Paris, October 19
The global watchdog for money-laundering regulation on Friday said it would set its first rules by June on how countries should oversee cryptocurrencies.
The Paris-based Financial Action Task Force (FATF) said jurisdictions across the world would be required to licence or regulate exchanges and some firms providing cryptocurrency wallets, in a bid to stamp out the use of digital money for money laundering, terrorism financing or other crimes.
Firms providing financial services for issuances of new cryptocurrencies — initial coin offerings — must also be subject to the rules, it said.
The FATF move represents a landmark moment for cryptocurrency regulation — something that, until now, has defied global coordination and led to a patchwork of differing approaches by national governments.
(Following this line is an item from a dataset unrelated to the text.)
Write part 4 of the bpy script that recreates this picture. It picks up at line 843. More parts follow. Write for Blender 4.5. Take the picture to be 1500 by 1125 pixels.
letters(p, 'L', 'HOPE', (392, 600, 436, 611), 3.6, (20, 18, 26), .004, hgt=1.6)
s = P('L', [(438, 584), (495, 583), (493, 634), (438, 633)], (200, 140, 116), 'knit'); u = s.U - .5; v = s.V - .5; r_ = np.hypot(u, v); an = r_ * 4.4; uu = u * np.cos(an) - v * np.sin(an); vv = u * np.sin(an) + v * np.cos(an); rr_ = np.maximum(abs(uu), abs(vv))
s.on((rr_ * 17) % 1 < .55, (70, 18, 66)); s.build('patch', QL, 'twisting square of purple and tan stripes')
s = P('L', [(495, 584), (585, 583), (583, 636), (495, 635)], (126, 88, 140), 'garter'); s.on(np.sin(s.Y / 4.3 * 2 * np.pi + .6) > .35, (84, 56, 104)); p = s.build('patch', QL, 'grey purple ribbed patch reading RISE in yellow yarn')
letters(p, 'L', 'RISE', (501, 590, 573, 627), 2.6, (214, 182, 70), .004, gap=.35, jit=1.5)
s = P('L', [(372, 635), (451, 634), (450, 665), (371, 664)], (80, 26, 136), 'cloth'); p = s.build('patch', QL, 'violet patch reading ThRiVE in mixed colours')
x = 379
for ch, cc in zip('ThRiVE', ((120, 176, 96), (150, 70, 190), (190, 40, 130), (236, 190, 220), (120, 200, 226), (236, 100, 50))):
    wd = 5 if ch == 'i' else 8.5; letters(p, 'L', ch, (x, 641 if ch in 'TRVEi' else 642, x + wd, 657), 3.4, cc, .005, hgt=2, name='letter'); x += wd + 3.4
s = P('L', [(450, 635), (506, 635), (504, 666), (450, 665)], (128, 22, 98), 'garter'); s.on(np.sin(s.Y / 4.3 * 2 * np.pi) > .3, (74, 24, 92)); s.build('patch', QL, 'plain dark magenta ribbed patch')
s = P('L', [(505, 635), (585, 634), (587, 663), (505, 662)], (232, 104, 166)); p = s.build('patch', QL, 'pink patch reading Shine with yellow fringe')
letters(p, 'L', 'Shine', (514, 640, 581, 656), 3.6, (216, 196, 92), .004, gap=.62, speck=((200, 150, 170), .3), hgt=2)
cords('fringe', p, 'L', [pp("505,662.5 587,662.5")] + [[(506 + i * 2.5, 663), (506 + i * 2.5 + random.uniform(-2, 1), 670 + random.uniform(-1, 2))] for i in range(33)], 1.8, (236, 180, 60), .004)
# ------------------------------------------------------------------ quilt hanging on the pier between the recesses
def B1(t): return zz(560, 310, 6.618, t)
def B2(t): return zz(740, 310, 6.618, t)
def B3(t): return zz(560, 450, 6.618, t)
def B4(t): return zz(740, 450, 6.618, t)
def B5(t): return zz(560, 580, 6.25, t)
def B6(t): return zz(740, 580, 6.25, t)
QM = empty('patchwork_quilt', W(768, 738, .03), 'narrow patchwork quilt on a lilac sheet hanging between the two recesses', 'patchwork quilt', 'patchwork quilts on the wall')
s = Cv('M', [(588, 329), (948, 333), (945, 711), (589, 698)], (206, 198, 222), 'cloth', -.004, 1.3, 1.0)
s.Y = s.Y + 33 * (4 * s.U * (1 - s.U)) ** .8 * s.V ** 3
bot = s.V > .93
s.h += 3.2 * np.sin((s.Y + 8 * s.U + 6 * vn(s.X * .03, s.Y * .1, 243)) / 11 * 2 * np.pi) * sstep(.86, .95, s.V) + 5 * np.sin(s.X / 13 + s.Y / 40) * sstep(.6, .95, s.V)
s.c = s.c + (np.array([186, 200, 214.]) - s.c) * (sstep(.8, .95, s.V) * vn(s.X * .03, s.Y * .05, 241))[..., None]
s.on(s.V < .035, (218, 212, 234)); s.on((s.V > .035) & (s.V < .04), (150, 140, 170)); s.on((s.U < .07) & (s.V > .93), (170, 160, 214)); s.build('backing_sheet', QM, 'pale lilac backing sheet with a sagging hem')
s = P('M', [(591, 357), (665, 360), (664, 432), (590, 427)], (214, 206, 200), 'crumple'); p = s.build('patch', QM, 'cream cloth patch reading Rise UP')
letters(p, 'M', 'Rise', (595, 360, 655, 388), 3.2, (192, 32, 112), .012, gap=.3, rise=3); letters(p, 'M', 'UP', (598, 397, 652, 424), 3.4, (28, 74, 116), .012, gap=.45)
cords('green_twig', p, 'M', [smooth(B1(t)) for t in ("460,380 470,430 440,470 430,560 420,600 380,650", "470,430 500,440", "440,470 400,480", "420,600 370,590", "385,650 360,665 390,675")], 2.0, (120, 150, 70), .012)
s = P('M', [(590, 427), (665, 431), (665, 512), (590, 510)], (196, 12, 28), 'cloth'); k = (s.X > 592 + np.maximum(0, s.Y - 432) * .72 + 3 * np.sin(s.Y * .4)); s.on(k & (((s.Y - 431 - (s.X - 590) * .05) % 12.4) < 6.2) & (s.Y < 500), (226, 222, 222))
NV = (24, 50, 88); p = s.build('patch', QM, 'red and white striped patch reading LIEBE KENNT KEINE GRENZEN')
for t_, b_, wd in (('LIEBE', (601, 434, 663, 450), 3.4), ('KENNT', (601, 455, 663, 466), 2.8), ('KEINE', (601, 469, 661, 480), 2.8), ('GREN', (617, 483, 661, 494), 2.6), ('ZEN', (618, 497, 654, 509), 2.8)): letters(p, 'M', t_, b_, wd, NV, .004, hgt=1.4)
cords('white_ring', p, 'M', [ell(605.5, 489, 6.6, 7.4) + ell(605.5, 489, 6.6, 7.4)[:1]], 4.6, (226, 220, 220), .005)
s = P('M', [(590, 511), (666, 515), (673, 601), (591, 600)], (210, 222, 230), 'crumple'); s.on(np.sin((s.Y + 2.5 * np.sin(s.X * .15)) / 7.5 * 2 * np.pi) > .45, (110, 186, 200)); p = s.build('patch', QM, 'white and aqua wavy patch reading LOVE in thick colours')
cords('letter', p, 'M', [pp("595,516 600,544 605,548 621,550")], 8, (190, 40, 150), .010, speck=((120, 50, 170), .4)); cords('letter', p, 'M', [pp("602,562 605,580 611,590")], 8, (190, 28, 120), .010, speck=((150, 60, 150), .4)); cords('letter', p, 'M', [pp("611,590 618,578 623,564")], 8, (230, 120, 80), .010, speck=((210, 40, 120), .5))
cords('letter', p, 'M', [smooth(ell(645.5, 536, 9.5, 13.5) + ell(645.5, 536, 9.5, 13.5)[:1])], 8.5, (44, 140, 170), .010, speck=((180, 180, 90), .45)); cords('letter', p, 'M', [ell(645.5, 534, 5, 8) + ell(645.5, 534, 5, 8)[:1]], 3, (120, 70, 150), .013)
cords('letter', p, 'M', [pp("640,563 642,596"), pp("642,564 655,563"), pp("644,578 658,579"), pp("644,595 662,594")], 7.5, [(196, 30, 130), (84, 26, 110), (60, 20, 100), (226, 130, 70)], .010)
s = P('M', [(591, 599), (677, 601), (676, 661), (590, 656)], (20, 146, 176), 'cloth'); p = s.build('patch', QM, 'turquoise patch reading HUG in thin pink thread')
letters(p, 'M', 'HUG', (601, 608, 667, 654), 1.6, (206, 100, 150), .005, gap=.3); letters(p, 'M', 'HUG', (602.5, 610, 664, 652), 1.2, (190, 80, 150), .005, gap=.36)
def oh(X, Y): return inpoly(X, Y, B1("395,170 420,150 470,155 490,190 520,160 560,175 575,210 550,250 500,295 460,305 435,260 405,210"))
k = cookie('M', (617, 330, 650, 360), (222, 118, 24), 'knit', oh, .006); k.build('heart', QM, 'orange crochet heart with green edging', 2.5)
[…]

Countries that fail to set up the required rules would be added to the FATF blacklist, which restricts access to the global financial system by jurisdictions found not do enough to prevent financial crime, said FATF president Marshall Billingslea. “By June, we will issue additional instructions on the standards and how we expect them to be enforced,” he said. — Reuters
Digital money
Cryptocurrencies are digital tokens whose creators say they can be used as money without the backing of any country's central bank. The first and most popular is bitcoin, which has been followed by hundreds of others issued around the world.
Standards by June
The Financial Action Task Force (FATF) will set its first rules by June on how countries should oversee cryptocurrencies. It said cryptocurrency exchanges and other firms should be regulated or licensed to prevent digital money being used for money laundering and the financing terror.